What to work on:
List each line of the data in which the string "objects" appears.

# Dataset section start

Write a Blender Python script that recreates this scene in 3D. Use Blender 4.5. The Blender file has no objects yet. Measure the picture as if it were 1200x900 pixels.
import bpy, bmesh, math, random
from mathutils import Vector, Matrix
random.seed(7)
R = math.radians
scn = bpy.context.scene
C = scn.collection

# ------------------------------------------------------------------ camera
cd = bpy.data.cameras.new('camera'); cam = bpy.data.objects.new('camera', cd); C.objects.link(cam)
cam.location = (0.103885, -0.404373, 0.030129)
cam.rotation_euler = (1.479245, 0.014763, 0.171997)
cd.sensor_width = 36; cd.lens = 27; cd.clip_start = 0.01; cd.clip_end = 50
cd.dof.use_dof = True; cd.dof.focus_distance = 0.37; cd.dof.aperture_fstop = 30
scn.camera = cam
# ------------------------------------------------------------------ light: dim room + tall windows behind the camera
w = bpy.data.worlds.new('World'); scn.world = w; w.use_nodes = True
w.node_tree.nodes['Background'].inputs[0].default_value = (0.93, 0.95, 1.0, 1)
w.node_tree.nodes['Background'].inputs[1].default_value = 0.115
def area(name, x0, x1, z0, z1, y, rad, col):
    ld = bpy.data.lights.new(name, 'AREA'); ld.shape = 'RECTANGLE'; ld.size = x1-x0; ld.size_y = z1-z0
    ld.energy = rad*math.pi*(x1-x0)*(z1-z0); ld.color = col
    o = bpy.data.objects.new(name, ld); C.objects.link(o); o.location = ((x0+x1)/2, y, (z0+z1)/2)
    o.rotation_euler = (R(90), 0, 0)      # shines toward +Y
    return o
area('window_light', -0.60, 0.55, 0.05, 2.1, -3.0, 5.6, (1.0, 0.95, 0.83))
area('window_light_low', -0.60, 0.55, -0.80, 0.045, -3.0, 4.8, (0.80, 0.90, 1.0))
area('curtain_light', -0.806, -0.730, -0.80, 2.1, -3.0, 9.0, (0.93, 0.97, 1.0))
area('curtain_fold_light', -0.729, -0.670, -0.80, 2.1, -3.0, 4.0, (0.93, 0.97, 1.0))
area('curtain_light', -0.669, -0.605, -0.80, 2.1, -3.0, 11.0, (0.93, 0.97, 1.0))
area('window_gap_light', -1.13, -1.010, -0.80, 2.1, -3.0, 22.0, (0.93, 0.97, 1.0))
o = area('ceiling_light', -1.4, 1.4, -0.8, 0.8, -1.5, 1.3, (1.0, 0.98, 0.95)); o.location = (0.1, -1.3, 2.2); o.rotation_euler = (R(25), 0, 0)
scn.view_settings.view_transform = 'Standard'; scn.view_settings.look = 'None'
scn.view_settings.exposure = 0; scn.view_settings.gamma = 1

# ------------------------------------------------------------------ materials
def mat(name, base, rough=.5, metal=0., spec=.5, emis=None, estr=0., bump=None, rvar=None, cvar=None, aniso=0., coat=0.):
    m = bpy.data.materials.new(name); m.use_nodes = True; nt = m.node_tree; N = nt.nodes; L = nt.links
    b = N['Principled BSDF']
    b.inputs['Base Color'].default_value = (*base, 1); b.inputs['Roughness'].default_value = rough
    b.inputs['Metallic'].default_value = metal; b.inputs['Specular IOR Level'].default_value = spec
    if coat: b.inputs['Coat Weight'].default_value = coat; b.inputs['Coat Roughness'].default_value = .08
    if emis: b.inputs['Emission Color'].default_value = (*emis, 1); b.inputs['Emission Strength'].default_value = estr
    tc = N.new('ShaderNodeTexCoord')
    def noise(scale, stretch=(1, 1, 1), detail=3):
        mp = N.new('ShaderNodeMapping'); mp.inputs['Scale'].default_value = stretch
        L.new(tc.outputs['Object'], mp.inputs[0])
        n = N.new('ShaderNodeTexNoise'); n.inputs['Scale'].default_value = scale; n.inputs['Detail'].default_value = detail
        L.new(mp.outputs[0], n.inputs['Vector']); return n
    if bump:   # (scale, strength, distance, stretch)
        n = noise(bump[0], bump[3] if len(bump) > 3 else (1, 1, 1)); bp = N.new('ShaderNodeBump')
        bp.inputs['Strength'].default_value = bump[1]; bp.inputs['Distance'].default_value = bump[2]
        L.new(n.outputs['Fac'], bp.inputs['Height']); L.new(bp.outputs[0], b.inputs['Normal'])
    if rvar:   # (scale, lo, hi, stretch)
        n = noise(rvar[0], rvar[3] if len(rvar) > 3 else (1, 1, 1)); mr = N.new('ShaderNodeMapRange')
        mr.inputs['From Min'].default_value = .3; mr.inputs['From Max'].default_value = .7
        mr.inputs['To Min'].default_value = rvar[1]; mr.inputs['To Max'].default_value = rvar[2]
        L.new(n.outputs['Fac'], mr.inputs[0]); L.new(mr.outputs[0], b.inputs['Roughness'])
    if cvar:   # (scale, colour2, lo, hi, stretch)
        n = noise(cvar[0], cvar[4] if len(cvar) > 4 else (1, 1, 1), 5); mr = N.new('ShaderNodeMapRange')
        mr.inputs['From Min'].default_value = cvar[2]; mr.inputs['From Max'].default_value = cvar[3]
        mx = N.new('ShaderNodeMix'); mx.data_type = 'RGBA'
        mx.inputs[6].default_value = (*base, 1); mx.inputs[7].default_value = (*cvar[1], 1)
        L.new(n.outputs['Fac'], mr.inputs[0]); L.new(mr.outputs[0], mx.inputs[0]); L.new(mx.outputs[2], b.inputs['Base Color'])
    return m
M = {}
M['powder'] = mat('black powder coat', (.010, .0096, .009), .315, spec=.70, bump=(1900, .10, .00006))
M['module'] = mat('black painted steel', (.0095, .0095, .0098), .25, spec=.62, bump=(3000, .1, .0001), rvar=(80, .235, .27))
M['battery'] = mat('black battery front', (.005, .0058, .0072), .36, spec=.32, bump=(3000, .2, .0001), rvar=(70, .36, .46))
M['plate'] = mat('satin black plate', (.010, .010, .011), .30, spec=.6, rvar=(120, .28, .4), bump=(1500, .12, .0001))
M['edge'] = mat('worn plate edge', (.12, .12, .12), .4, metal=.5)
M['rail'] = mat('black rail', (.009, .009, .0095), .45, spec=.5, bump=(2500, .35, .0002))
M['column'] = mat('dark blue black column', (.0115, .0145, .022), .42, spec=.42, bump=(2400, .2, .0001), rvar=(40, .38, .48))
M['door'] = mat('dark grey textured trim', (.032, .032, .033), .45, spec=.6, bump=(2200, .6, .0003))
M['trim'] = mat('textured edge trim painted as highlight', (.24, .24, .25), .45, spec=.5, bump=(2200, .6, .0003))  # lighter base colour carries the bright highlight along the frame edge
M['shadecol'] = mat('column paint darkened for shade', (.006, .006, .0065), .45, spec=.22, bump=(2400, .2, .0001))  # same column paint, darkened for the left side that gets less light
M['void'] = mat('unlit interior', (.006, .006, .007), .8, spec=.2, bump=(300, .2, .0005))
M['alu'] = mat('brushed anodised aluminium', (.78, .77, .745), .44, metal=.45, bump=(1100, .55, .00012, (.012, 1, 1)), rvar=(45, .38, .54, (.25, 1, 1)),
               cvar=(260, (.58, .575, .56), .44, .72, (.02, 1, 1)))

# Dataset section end

Complete output:
Write a Blender Python script that recreates this scene in 3D. Use Blender 4.5. The Blender file has no objects yet. Measure the picture as if it were 1200x900 pixels.
cd = bpy.data.cameras.new('camera'); cam = bpy.data.objects.new('camera', cd); C.objects.link(cam)
    o = bpy.data.objects.new(name, ld); C.objects.link(o); o.location = ((x0+x1)/2, y, (z0+z1)/2)